Monday, July 28, 2008

What Have You Done Today?

By Caitlin Watt, Summer Intern at the Kirwan Institute

Viewing the world from a systems perspective can be a daunting task indeed. Systems thinking demands that one see the world holistically. (footnote #1) Cause and effect, in a linear sense, are abandoned in favor of events as a product of indirect and delayed effects as well as the nature and structures of systems. In this sense, creating solutions to problems like racial injustice or economic inequality is to confront a staggering task of not only looking for the multiple, cumulative, and possibly hidden factors on which injustice and inequality depend, but also confronting and imagining the possible consequences any one solution will have. For obvious reasons, the systems approach can leave a person paralyzed by the sheer vastness of social complexity or running for the fabled “simpler times.”

But complexity does not mean intractability. Interconnectedness, while certainly fostering complexity, also inheres simple beauty. Because we are all connected – whether by place, status, or simply by the way one action far from us can affect all of us – because we are all part of the system, our simple actions can have far reaching consequences. Small changes can produce large results. A drop in the pond becomes a ripple that pushes water down a hill and into a stream that, with time, can become a river that creates a canyon. The foreclosed home a few blocks away reduces the property value in our home, which affects property taxes, school funds, and ultimately, the educational futures of neighborhood children. We are not islands; we are all connected. As the system changes and adapts, so do we change and adapt.

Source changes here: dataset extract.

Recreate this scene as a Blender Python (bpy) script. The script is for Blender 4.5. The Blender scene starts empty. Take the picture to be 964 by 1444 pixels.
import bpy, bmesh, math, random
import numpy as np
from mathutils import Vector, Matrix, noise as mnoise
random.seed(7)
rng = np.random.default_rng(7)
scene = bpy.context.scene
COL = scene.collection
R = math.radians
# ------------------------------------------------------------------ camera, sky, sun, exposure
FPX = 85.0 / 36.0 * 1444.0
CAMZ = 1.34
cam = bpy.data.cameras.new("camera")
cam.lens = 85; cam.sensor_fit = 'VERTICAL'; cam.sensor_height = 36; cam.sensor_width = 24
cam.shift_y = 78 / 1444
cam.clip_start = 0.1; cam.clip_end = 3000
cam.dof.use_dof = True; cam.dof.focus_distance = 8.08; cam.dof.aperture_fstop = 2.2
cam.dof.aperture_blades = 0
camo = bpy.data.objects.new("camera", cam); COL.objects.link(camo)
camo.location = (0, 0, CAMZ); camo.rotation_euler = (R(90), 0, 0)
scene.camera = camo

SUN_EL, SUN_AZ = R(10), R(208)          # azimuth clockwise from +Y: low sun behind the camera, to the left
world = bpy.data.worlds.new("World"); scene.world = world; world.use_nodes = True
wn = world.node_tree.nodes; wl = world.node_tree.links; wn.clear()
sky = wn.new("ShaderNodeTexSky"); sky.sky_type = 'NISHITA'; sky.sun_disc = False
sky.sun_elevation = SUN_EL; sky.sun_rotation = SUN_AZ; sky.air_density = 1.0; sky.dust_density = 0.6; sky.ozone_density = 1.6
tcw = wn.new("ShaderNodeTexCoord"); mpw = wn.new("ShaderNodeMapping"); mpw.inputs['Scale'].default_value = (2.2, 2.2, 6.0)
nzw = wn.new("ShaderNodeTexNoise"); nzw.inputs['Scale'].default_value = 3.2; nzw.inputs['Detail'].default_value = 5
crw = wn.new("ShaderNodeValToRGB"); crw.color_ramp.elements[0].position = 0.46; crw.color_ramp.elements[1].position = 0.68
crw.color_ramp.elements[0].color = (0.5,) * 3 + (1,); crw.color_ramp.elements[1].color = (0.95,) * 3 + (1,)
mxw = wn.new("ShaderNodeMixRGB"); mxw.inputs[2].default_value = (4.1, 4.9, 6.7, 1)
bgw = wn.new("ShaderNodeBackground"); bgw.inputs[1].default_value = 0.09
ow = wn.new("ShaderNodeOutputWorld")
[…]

As we live and make choices, we need to be aware of this interconnectedness. We cannot afford to pretend that we are solely responsible for our position in life, and others are responsible for theirs. Our positions, made possible by the positions of others before us and contemporary to us, are given importance and meaning because of others. Law professor Robert A. Williams, Jr. tells a story from his youth, when Lumbee elders asked him, "what have you done for your people today?" (footnote #2) He explains that this question is meant to convey that all he does, achieves, and learns should be for the purpose of helping the community. He is essentially asked to use his interconnectedness to create a societal evolution, where his gain is the gain of his people and the gain of his people is the gain of all people. As interconnected beings in this large and complex system we call a city, a country, or a world, we too need to ask what we have done for all people today.

Footnotes:
#1. For information on systems thinking, the following references are suggested: Robert Jervis, Complexity and the Analysis of Political and Social Life, Political Science Quarterly, Volume 112, No 4, 1997-1998; Joanna Macy, Mutual Causality in Buddhism and General Systems Theory: The Dharma of Natural System, 1991; Rebecca Blank, Tracing the Economic Impact of Cumulative Discrimination, American Economic Association, December 2004.
#2. Robert A. Williams, Vampires Anonymous and Critical Race Practice, 95 Mich. L. Rev. 741 (1997).